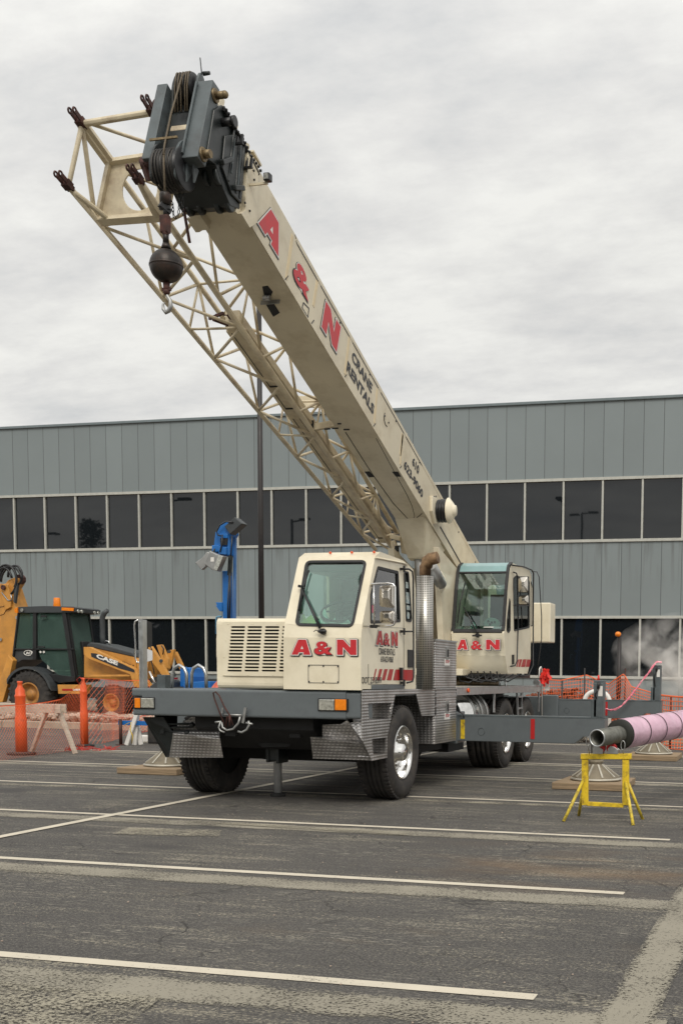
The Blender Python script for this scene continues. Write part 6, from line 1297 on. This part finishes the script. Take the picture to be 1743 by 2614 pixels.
for (poly, y0) in ((((1058, 702), (1082, 700), (1150, 805), (1222, 945), (1195, 968), (1125, 860), (1062, 775)), .1), (((1118, 692), (1155, 688), (1200, 790), (1205, 860), (1175, 850)), .9), (((1205, 728), (1245, 722), (1222, 830), (1180, 900), (1150, 905), (1185, 810)), 1.2), (((1232, 745), (1256, 738), (1340, 915), (1332, 948), (1310, 920)), 1.5), (((1040, 800), (1075, 760), (1040, 930), (1100, 1000), (1060, 985), (1010, 940)), .25)):
    bpoly('loader_link', k10(*poly), YK+y0, YK+y0+.12, CASEY, .01)
MB().cyl(*[onY(R10(*p), YK+.05) for p in ((1070, 880), (1120, 990))], .035, .035, 12).build('cylinder_rod', CHROME, bk)
for x, y in ((1212, 738), (1155, 805), (1200, 925)): c = onY(R10(x, y), YK+.08); MB().cyl(c, c+Vector((0, -.04, 0)), .05, .05, 12).build('pivot_pin', CASEG, bk)
MB().bar(onY(R10(1030, 960), YK+.5), onY(R10(1250, 900), YK+.5), .12).bar(onY(R10(1090, 800), YK+1.2), onY(R10(1200, 900), YK+1.2), .1).bar(onY(R10(1180, 800), YK+1.0), onY(R10(1150, 960), YK+1.0), .08).build('loader_crossmember', CASEG, bk)
bpoly('loader_bucket', k10((1040, 1010), (1120, 950), (1270, 960), (1330, 930), (1345, 1010), (1300, 1080), (1100, 1090)), YK-.1, YK+2.3, CASEG, .02)
mh = MB(); hp_ = [onY(R10(*p), YK+.0) for p in ((1075, 700), (1085, 720), (1075, 780), (1095, 850), (1105, 900))]; mh.tube(hp_, .018, 6); mh.tube([onY(R10(*p), YK+.8) for p in ((1155, 695), (1172, 720), (1165, 760))], .02, 6); mh.build('hydraulic_hose', BLACK, bk)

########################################

Restate the data above word for word. Do not include the images.

(Exercise response)
The Blender Python script for this scene continues. Write part 6, from line 1297 on. This part finishes the script. Take the picture to be 1743 by 2614 pixels.
for (poly, y0) in ((((1058, 702), (1082, 700), (1150, 805), (1222, 945), (1195, 968), (1125, 860), (1062, 775)), .1), (((1118, 692), (1155, 688), (1200, 790), (1205, 860), (1175, 850)), .9), (((1205, 728), (1245, 722), (1222, 830), (1180, 900), (1150, 905), (1185, 810)), 1.2), (((1232, 745), (1256, 738), (1340, 915), (1332, 948), (1310, 920)), 1.5), (((1040, 800), (1075, 760), (1040, 930), (1100, 1000), (1060, 985), (1010, 940)), .25)):
    bpoly('loader_link', k10(*poly), YK+y0, YK+y0+.12, CASEY, .01)
MB().cyl(*[onY(R10(*p), YK+.05) for p in ((1070, 880), (1120, 990))], .035, .035, 12).build('cylinder_rod', CHROME, bk)
for x, y in ((1212, 738), (1155, 805), (1200, 925)): c = onY(R10(x, y), YK+.08); MB().cyl(c, c+Vector((0, -.04, 0)), .05, .05, 12).build('pivot_pin', CASEG, bk)
MB().bar(onY(R10(1030, 960), YK+.5), onY(R10(1250, 900), YK+.5), .12).bar(onY(R10(1090, 800), YK+1.2), onY(R10(1200, 900), YK+1.2), .1).bar(onY(R10(1180, 800), YK+1.0), onY(R10(1150, 960), YK+1.0), .08).build('loader_crossmember', CASEG, bk)
bpoly('loader_bucket', k10((1040, 1010), (1120, 950), (1270, 960), (1330, 930), (1345, 1010), (1300, 1080), (1100, 1090)), YK-.1, YK+2.3, CASEG, .02)
mh = MB(); hp_ = [onY(R10(*p), YK+.0) for p in ((1075, 700), (1085, 720), (1075, 780), (1095, 850), (1105, 900))]; mh.tube(hp_, .018, 6); mh.tube([onY(R10(*p), YK+.8) for p in ((1155, 695), (1172, 720), (1165, 760))], .02, 6); mh.build('hydraulic_hose', BLACK, bk)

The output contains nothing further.